HORTENSE SPARKS WARD (1872–1944)

In 1910, Hortense Sparks Ward became the first woman admitted to the Texas state bar. Fifteen years later, Ward was one of three lawyers who became the first women to serve on the Texas Supreme Court, albeit briefly.

Born in Matagorda County in 1872, Ward was 11 when she moved with her family to Edna, where her father was a deputy sheriff. After attending Nazareth Academy in Victoria, Ward returned to Edna, where she began teaching in 1890. Ward married Albert Malsch and had three daughters with him. The family later moved to Houston. In 1906, the 34-year-old Ward divorced Malsch and supported her daughters by working as a court stenographer.

The law captured Ward’s interest. She studied law through correspondence courses while working in the law office of William Henry Ward, who became her second husband. After successfully passing the Texas bar exam, with the second highest score of 94.7, Ward began practicing with her husband. The couple formed the firm of Ward & Ward. Some biographical reports indicate Ward did not appear in court, because she feared that having a female lawyer involved in a case might prejudice all-male juries. But in 1915, she represented the plaintiffs in an insurance case, James W. Lawson, et al. v. Supreme Lodge of the United Brotherhood of America, heard in the 17th District Court in Fort Worth. Ward won the case. Also in 1915, she became the first Texas woman admitted to practice before the U.S. Supreme Court.

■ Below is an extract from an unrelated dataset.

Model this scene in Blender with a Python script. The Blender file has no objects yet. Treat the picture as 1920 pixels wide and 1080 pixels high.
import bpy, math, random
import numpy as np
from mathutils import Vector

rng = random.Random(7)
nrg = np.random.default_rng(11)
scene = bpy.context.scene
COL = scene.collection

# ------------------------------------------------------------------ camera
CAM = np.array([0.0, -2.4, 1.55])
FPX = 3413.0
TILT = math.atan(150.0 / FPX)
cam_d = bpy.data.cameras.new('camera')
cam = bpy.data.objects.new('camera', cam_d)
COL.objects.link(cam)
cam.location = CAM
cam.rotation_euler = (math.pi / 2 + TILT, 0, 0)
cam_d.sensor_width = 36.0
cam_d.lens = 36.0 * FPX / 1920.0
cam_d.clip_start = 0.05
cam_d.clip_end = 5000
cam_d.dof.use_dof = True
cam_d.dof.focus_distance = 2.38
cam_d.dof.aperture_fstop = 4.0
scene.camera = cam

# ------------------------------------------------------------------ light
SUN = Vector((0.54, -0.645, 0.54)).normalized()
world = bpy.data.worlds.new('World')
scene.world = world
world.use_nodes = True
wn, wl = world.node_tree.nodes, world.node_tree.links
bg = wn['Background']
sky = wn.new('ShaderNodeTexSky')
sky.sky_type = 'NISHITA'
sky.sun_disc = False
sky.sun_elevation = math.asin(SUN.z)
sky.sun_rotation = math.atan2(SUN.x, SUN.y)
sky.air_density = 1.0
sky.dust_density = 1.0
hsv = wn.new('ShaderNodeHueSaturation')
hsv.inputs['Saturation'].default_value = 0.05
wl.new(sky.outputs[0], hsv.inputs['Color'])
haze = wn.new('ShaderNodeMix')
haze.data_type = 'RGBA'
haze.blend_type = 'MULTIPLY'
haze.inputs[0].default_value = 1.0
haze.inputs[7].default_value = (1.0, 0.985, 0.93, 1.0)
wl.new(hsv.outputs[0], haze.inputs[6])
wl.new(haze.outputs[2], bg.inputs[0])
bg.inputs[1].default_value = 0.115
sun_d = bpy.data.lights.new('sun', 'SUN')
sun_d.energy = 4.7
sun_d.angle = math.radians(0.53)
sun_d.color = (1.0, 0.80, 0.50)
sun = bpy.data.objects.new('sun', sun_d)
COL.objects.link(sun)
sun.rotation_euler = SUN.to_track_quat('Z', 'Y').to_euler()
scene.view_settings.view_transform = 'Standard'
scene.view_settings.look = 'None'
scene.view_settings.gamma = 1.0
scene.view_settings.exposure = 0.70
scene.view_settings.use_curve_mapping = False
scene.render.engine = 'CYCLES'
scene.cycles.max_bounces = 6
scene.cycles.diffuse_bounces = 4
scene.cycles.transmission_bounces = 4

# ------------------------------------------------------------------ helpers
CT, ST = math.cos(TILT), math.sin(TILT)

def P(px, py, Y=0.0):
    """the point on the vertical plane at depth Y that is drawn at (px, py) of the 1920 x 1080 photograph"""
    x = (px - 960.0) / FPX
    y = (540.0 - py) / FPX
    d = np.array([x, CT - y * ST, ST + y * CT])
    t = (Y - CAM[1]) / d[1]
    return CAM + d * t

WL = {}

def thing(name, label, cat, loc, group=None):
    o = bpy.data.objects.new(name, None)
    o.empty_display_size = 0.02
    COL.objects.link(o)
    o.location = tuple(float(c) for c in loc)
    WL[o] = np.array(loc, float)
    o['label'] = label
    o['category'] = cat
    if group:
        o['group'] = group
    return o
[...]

Throughout her career, Ward championed the rights of women. In 1913, she led a successful effort to persuade the Texas Legislature to pass the Married Woman’s Property Rights Law, which gave married women partial control over their separate property and community property.

Ward also played a key role in the women’s suffrage movement. In 1918, Ward became president of the Houston Equal Suffrage Association and lobbied Governor W.P. Hobby and the Legislature to ratify the Nineteenth Amendment that gave women the right to vote and for a bill allowing women to vote in primary elections. Ward drafted the primary suffrage bill, which the Legislature passed in 1918. In the following year, Texas became the ninth state to ratify the Nineteenth Amendment. On June 27, 1918, Ward became the first woman to register to vote in Harris County and, within 27 days, she had persuaded about 386,000 women to register to vote. She wrote newspaper articles on women’s suffrage and a pamphlet titled Instructions for Women Voters.

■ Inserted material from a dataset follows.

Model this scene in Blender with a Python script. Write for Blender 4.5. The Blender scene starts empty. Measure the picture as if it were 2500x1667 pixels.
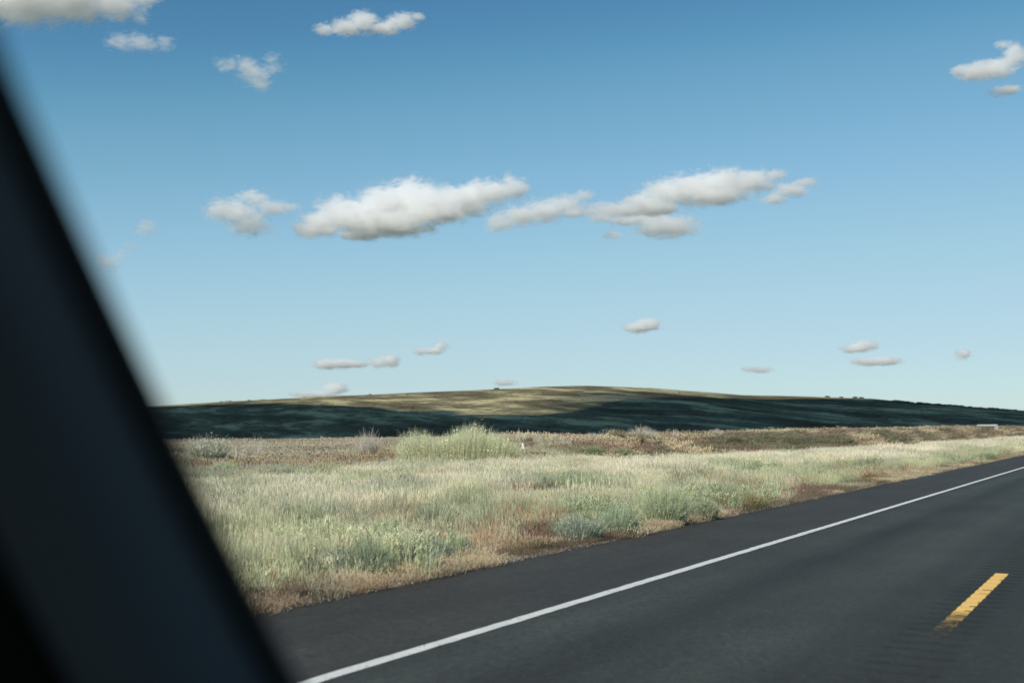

Winning the vote for women did not help Hortense Ward in 1920, when she was the first woman to run for judicial office in Texas. Ward ran for Harris County judge on the slogan: “Don’t vote for me because I am a woman but don’t vote against me because I am a woman.” She lost the race. But in August 1923, the Houston City Council appointed Ward as temporary judge of the city’s corporation court while the presiding judge was on vacation. Ward, the first woman in Texas to hold a judicial position, served six days on that court, handing out fines for traffic law violations and drunkenness.

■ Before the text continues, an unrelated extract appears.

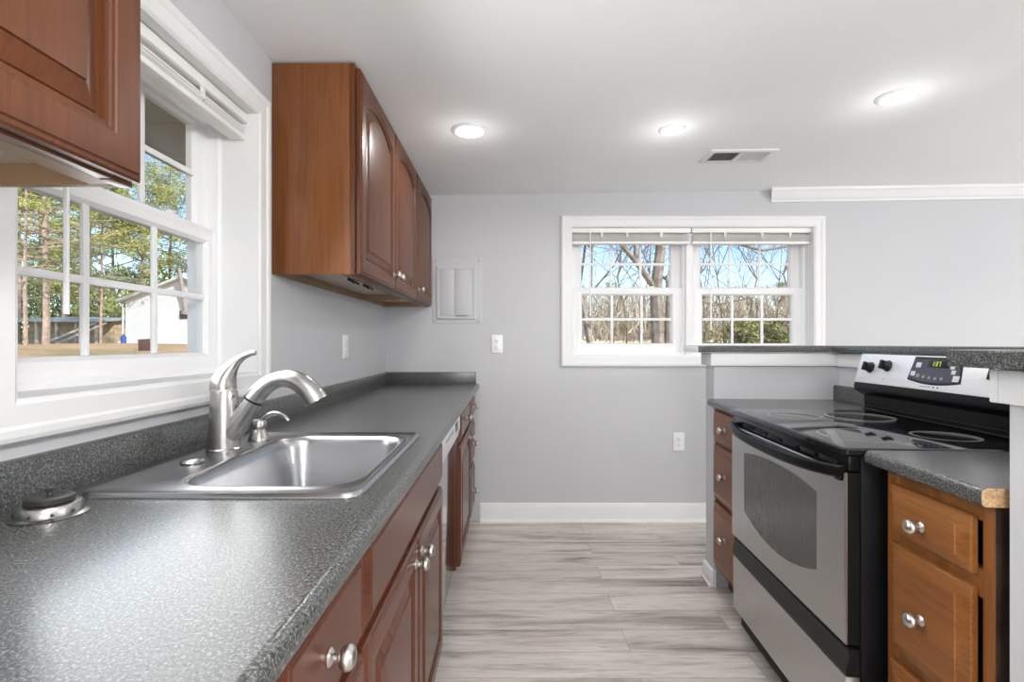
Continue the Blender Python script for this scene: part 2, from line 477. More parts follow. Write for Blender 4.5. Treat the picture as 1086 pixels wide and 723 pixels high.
def frame_ring(m, u0, u1, v0, v1, prof):
    # mitred ring: prof = list of (outset, w)
    ls = []
    for o, w in prof:
        ls.append([(u0-o, v0-o, w), (u1+o, v0-o, w), (u1+o, v1+o, w), (u0-o, v1+o, w)])
    m.loops(ls, wrap=True)
def sash(root, name, u0, u1, v0, v1, wf, wb, stile, brail, trail, cols, rows, F, lift=False):
    g0, g1, h0, h1 = u0+stile, u1-stile, v0+brail, v1-trail
    m = MB()
    frame_ring(m, g0, g1, h0, h1, [(0, wb), (0, wf-.012), (.010, wf), (stile-.004 if False else .030, wf), (.030, wb)])
    bv = .003
    m.box((u0, v0, wb), (g0-.028, v1, wf), bv).box((g1+.028, v0, wb), (u1, v1, wf), bv)
    m.box((g0-.03, v0, wb), (g1+.03, h0-.028, wf), bv); m.box((g0-.03, h1+.028 if trail > .03 else h1+.02, wb), (g1+.03, v1, wf), bv)
    fr = m.build(name, 'vinyl', root, F)
    wm = (wf+wb)/2
    MB().box((g0-.004, h0-.004, wm-.002), (g1+.004, h1+.004, wm+.002)).build('pane', 'glass', fr, F, smooth=0)
    m = MB(); t = .009
    for i in range(1, cols):
        u = g0+(g1-g0)*i/cols; m.box((u-t, h0, wm+.0025), (u+t, h1, wm+.012), .003)
    for i in range(1, rows):
        v = h0+(h1-h0)*i/rows; m.box((g0, v-t, wm+.0027), (g1, v+t, wm+.0118), .003)
    m.build('muntin_grid', 'vinyl', fr, F)
    return fr

CAS = [(0, -.02), (0, .012), (.006, .016), (.040, .017), (.046, .021), (.058, .023), (.066, .020), (.073, .010), (.073, 0)]
def window(name, F, u0, u1, v0, v1, units, depth, origin, specs):
    root = root_struct(name, origin)
    m = MB(); frame_ring(m, u0, u1, v0, v1, CAS); m.build('casing', 'trim', root, F, smooth=14)
    m = MB(); frame_ring(m, u0, u1, v0, v1, [(-.004, .010), (-.004, -depth), (.012, -depth), (.012, .010)]); m.build('jamb_lining', 'trim', root, F)
    # vinyl liner / outer frame
    wl_ = specs['wl']
    for (a, b) in units:
        m = MB(); frame_ring(m, a, b, v0+.004, v1-.004, [(-.010, wl_+.006), (-.018, wl_), (-.022, wl_-.034), (-.034, wl_-.036), (-.036, -depth), (.0, -depth), (.0, wl_+.006)])
        m.build('liner', 'vinyl', root, F)
        vm = specs['vm']
        s = specs['st']
        sash(root, 'upper_sash', a+.022, b-.022, vm-.004, v1-.018, wl_-.036, wl_-.066, s-.022, specs['ub'], .052, 3, 2, F)
        sash(root, 'lower_sash', a+.018, b-.018, v0+.008, vm+.026, wl_, wl_-.034, s-.018, specs['lb'], .050, 3, 2, F)
        for k in (.28, .72):
            u = a+(b-a)*k; m = MB()
            m.box((u-.028, vm+.026, wl_-.028), (u+.028, vm+.033, wl_-.004), .003)
            m.lathe([(.012, 0), (.012, .006), (.007, .009)], (u, vm+.033, wl_-.016), (0, 1, 0), 12)
            m.box((u-.004, vm+.036, wl_-.018), (u+.024, vm+.041, wl_-.010), .002)
            m.build('sash_lock', 'vinyl', root, F)
    return root
w1 = window('window_1', LEFTW, LWy0, LWy1, LWz0, LWz1, [(LWy0, LWy1)], .20, (XL, 1.248, LWz0), dict(wl=-.114, vm=1.527, st=.075, ub=.045, lb=.061))
w2 = window('window_2', BACKW, BWx0, BWx1, BWz0, BWz1, [(BWx0, 1.2045), (1.2445, BWx1)], .20, (1.2245, YB, BWz0), dict(wl=-.101, vm=1.546, st=.088, ub=.040, lb=.077))
m = MB().box((1.2025, BWz0, -.20), (1.2465, BWz1, -.060), .004)
m.build('mullion', 'vinyl', w2, BACKW)

def blind(label, F, u0, u1, vtop, w, origin, wand_u, wand_z, clips, vbot, seed):
    rnd = random.Random(seed)
    root = thing('mini_blind', label, 'blind', origin)
    m = MB(); m.box((u0, vtop-.032, w-.026), (u1, vtop, w+.026), .003)
    m.box((u0-.002, vtop-.030, w+.026), (u1+.002, vtop-.001, w+.030), .0015)
    m.build('headrail', 'blind', root, F)
    m = MB(); n = 9; top = vtop-.044
    h = (top-(vbot+.018))/n
    for i in range(n):
        v = top-(i+.5)*h; d = rnd.uniform(-.002, .002)
        m.box((u0+.004+rnd.uniform(0, .004), v-.0008, w-.024+d), (u1-.004-rnd.uniform(0, .004), v+.0012, w+.024+d), .0004, 1)
    m.build('slat_stack', 'blind', root, F)
    MB().box((u0+.003, vbot, w-.025), (u1-.003, vbot+.017, w+.025), .004).build('bottom_rail', 'blind', root, F)
    for u in clips:
        m = MB(); m.box((u-.009, vtop-.050, w+.022), (u+.009, vtop-.030, w+.031), .003)
        m.box((u-.0015, vbot+.014, w+.024), (u+.0015, vtop-.03, w+.026))
        m.lathe([(.006, 0), (.009, .004), (.007, .014), (.003, .018)], (u, vtop-.066, w+.027), (0, 1, 0), 10)
        m.build('cord_clip', 'clip', root, F)
    m = MB(); m.tube([(wand_u, vtop-.02, w+.034), (wand_u, vtop-.035, w+.040), (wand_u, wand_z+.05, w+.040), (wand_u, wand_z, w+.040)], [.003, .0045, .0048, .0052], 8)
    m.build('tilt_wand', 'plate', root, F)
    return root
blind('white mini blind raised above the sink window', LEFTW, LWy0+.008, LWy1-.008, LWz1-.006, -.052, (-.89, 1.248, 1.85), .955, 1.246, (1.10, 1.40), 1.852, 1)
blind('white mini blind raised over the left half of the back window', BACKW, BWx0+.007, 1.218, BWz1-.004, -.045, (.81, 3.4, 1.86), .539, 1.374, (.62, .79, 1.02), 1.862, 2)
blind('white mini blind raised over the right half of the back window', BACKW, 1.231, BWx1-.008, BWz1-.004, -.045, (1.63, 3.4, 1.86), .001+1.349, 1.278, (1.45, 1.70, 1.89), 1.862, 3)

# ------------------------------------------------------------------ generic cabinet pieces (u along the face, v up, w out of the face)
def face_frame(X0, origin_u=0):      # left run: faces +X
    return Matrix(((0, 0, 1, X0), (1, 0, 0, 0), (0, 1, 0, 0), (0, 0, 0, 1)))
def pen_face(q0):                     # peninsula: faces -q; u = p
    return PEN @ Matrix(((0, 0, -1, q0), (-1, 0, 0, 0), (0, 1, 0, 0), (0, 0, 0, 1)))
def panel_loops(u0, u1, v0, v1, prof, arch=0, a_from=.04, K=12):
    ls = []
    for ins, w in prof:
        a, b, c, d = u0+ins, u1-ins, v0+ins, v1-ins
        l = [(a, c, w), (b, c, w)]
        for i in range(K+1):
            t = 1-i/K; u = a+(b-a)*t
            drop = arch*abs(2*t-1)**2.0 if (arch and ins >= a_from) else 0
            l.append((u, d-drop, w))
        ls.append(l)
    return ls
RAISED = [(0, 0), (0, .012), (.003, .0155), (.008, .0165), (.010, .0195), (.0125, .0200), (.050, .020), (.0515, .0175), (.056, .0170), (.0575, .0140), (.062, .0132), (.0635, .0060), (.0690, .0052), (.0705, .0075), (.096, .0165), (.0975, .0195), (.100, .0200)]
RAISED_S = [(0, .0), (0, .014), (.002, .018), (.006, .020), (.040, .020), (.043, .017), (.046, .011), (.052, .010), (.068, .016), (.071, .018)]
SLAB = [(0, .0), (0, .009), (.003, .012), (.024, .0180), (.0255, .0205), (.028, .0215), (.032, .0215)]
def door(root, name, mt, u0, u1, v0, v1, F, prof=RAISED, arch=0, w0=0):
    m = MB(); m.loops([[(u, v, w+w0) for u, v, w in l] for l in panel_loops(u0, u1, v0, v1, prof, arch)])
    return m.build(name, mt, root, F, smooth=18)
KNOB = [(.0120, 0), (.0120, .002), (.0095, .0045), (.0060, .007), (.0056, .012), (.0080, .0145), (.0125, .0165), (.0155, .0195), (.0166, .0235), (.0160, .0275), (.0135, .0315), (.0090, .0342), (.0045, .0353), (0, .0356)]
def knob(root, u, v, w, F, s=1.0):
    return MB().lathe([(r*s, h*s) for r, h in KNOB], (u, v, w), (0, 0, 1), 20).build('knob', 'knob', root, F)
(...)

In January 1925, Governor Pat Neff appointed Ward and two other women to the state Supreme Court to hear Johnson v. Darr. The case involved a dispute over a trust and title to two tracts of land in El Paso. The land was claimed by Woodmen of the World, a fraternal organization that sold insurance to men who became its members. Almost every male lawyer in Texas was a WOW member. The only three justices on the state’s high court at the time were disqualified from considering Johnson, and Neff opted to appoint women to temporarily serve on the court. Of the three women Neff originally appointed, Ward was the only woman who had the seven years of legal experience required for service on the Supreme Court. Neff subsequently appointed Hattie Leah Herenberg and Ruth Brazzil and designated Ward as the chief justice.

Before making the appointments, Neff had contacted H.L. Clamp, the Supreme Court’s clerk, regarding the qualifications for serving on the court. As the story goes, Clamp jokingly told Neff that women could be qualified to serve on the court if the governor could find three women who could agree on anything. The three women Neff appointed agreed on the case in the end, affirming a court of appeals judgment in favor of the Woodmen.  

It would be 57 years before another woman served on the state’s Supreme Court. In 1982, Governor William P. Clements appointed Ruby Kless Sondock to fill the unexpired term of Justice James G. Denton, who had died.

Ward did not live to see another woman serve on the state’s highest civil court. She died in 1944.